Markets Mixed Looking For Increased Export Demand

Brazilian soy production seen expanding

Brazilian Soy Production Seen Expanding 

  • The US agricultural attache forecasts 2020/21 area growth will be 4.05%, which is above the trend of 2.8%, with yields near the 5-year average. 
  • Soy planted area is projected to be 38.5 million hectares (95 million acres) with production of 130 million tonnes (4,776 million bushels).
  • If realized, production would be up 5.7% from last season’s record harvest of 123 million tonnes.
  • The attache forecasts domestic use at 44.5 million tonnes in the 2020/21 marketing year, an increase of just 1%.
  • The 32% depreciation of the Brazilian real has pushed domestic soybean prices to record levels.
  • The 2019/20 soybean export forecast was revised up to 78 million tonnes, with a potential 85.5 million tonnes available for 2020/21.

FBN’s Take On What It Means: Brazilian farmers have benefited significantly from an export boom thanks to a weak currency, which means that Brazil’s agricultural commodities are in effect on sale for the rest of the world. This, combined with producers’ confidence that high prices and robust global demand for Brazilian soybeans will continue to hold, incentivizes further expansion. The US has a fairly short export window into January 2021 when its prices are the most competitive, after which Brazil is expected to take market share if there is a normal growing season. 

China Books Record Corn Purchase 

  • Exporters reported the sale of 1.8 million tonnes of corn to China, the fourth-biggest spot deal ever for the grain. 
  • The purchase adds to the 1.4 million tonnes reported sold on July 10.
  • There are expectations that China will also import 3 million tonnes of corn from Ukraine based on a standing trade deal.
  • China is expected to meet the import quotas set by the World Trade Organization for 7.2 million tonnes of corn from any country in a year.
  • China's state grain handler Sinograin finds no quality issues with stockpiled corn.

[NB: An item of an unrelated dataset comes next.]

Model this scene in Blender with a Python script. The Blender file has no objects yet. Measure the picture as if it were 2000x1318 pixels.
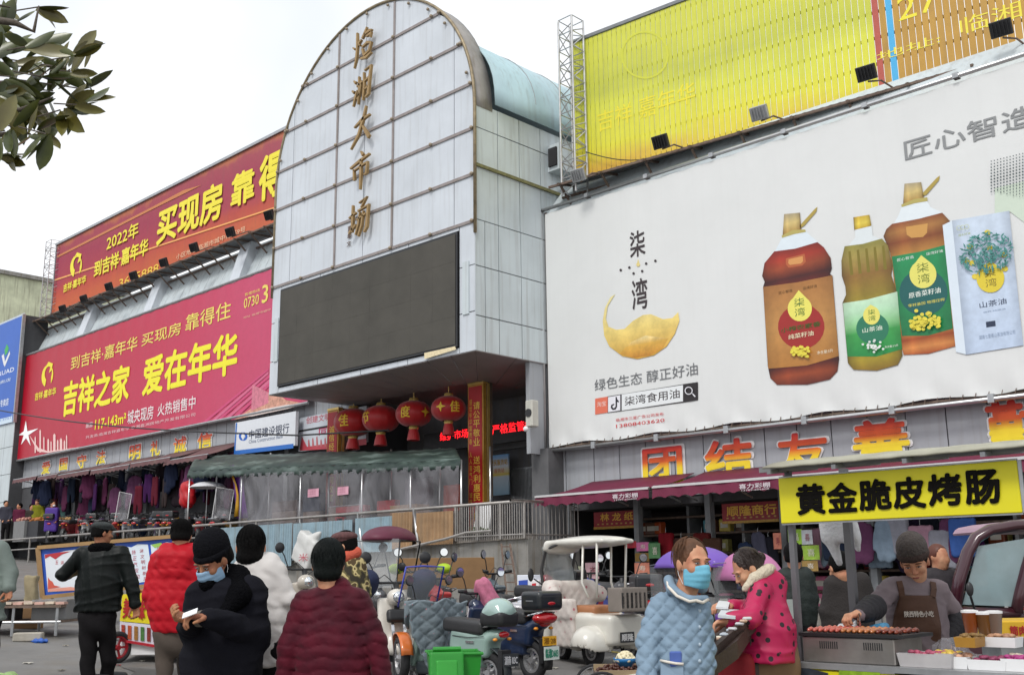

FBN’s Take On What It Means: Record corn sales to China are a positive development. The key will be whether further purchases are made beyond the WTO quota, which is nearly met. Though there has been recent flood damage to some agricultural production areas, this would likely hinge on an expansion of state stockpiles in China as private companies require a GMO certificate to import the grain. The question remains whether China will meet its trade obligations to the US, especially given the recent increase in political tensions between the two countries.